A Lei de Responsabilidade Fiscal (Lei Complementar nº 101, de 04/05/00 - que sempre deve ser respeitada em todos os anos do mandato) contém normas mais rigorosas, estabelecendo proibições especiais, com relação a admissão de pessoal, realização de operações de crédito e celebração de contratos no último ano do mandato (confira-se artigos 21, parágrafo único, 38, IV, b, e 42), dado que tais situações poderiam levar à obtenção de indevido proveito eleitoral, para o candidato à reeleição. O propósito, claramente evidente, de tais proibições é assegurar a legitimidade dos pleitos eleitorais, coibindo o uso de recursos públicos para a cooptação de eleitores.
Mas, pelo entendimento restritivo aos atos praticados apenas no mandato em curso, o candidato à reeleição poderia transgredir, à vontade, a lei de Responsabilidade Fiscal no último ano do mandato, durante a disputa eleitoral, pois as violações contra ela consumadas seriam insuscetíveis de punição no mandato subsequente. Seja permitido invocar aqui um ensinamento básico de Carlos Maximiliano, que continua sendo, ainda hoje, o Papa da hermenêutica: "Deve o Direito ser interpretado inteligentemente: não de modo que a ordem legal envolva um absurdo, prescreva inconveniências, vá ter a conclusões inconsistentes ou impossíveis". ("Hermenêutica e Aplicação do Direito", Forense, 9ª edição, 1984, pág. 166)
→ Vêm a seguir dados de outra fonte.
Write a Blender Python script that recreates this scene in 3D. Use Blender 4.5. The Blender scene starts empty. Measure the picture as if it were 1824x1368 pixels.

Enquanto sofismas continuarem sendo aceitos, com base numa exacerbada e completamente despropositada presunção de inocência, o pais continuará sendo o reino da corrupção e da impunidade. Lágrimas de crocodilo continuarão sendo vertidas em profusão, enquanto se tolera, hipocritamente, a vergonhosa injustiça social, até que o princípio constitucional da probidade administrativa seja levado a sério e que a ética no desempenho de qualquer função pública passe a ser um requisito indispensável, e a punição de comprovadas transgressões deixe de ser algo excepcional.